Величайший разрыв, происшедший в человеческом духе, случился тогда, когда однажды человек противоположил себя принципиально «среде», «объекту», «природе». Тут он порвал любовную связь с нею, общую жизнь с нею, любовную ответственность за нее. И он дошел до провозглашения, будто его призвание в «борьбе с природою». Во имя чего? Если во имя добра в ней, то это хорошо, ибо это – стремление добиться добра в ней, чтобы хотя некогда стать с нею Мы. Но ужас в том, что говорят о принципиальном противоположении человека и природы, когда заранее признается, что нет у них ничего общего, и тем более общего Добра! Тогда борьба человека становится лишь во имя свое, человеческое, во имя удобства, счастия, комфорта. И тогда для самого человека наступает то роковое, бесконечное оскудение духа, когда он умирает от оссякновения любви посреди своего Вавилона! Воистину «умер от голода посреди пищи и от жажды – посреди реки»!

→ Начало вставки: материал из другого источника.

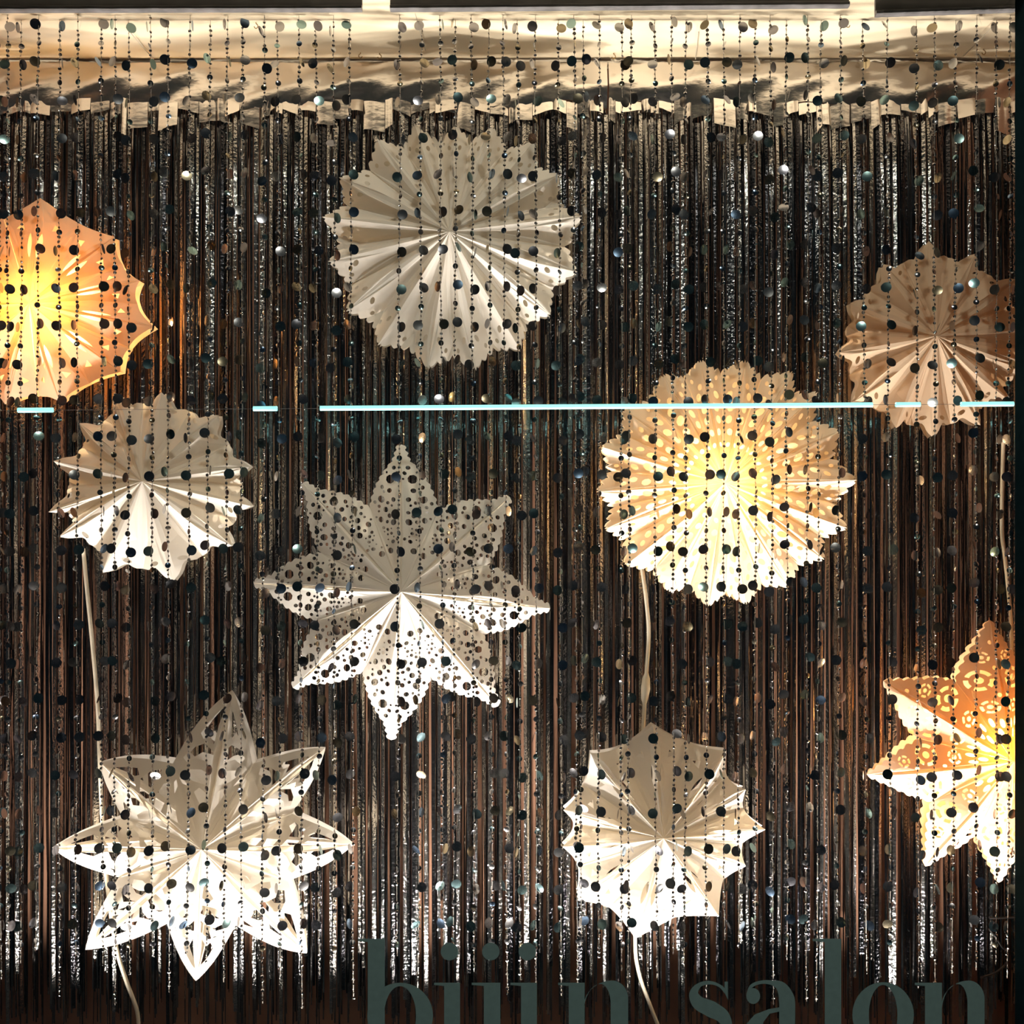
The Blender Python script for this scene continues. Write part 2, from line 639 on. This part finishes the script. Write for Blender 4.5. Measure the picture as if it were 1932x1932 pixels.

Отвергнув от сердца природу, принципиально перестав думать о ней и с нею Мы, человек и сам умер последнею смертью. Предать Природу сатане, уступить ее внешнему, как это делали восточные мистики, Платон и манихеи[104], значит предрешить и свое оскудение.
Понятна необычная тягота и бедственность церковного отлучения: «не ответственны более за него, более не мы с ним»! Он стал внешним для нас.
Культура духа есть всего лишь надстройка над экономическими закономерностями. Это можно утверждать с теми же основаниями, как и то, что жизнь мозга есть лишь надстройка над жизнью мышц и кишек, а биология и химия – всего лишь надстройка над геометрией и алгеброй! Утеряно чутье к целому, мысль потерялась в частном и вертится в безвыходном кругу «частного и общего».
Вера есть динамическое, по преимуществу деятельное состояние, постоянно растящее самого человека. Вера приводит к настоящей любви, а любовь больше всего.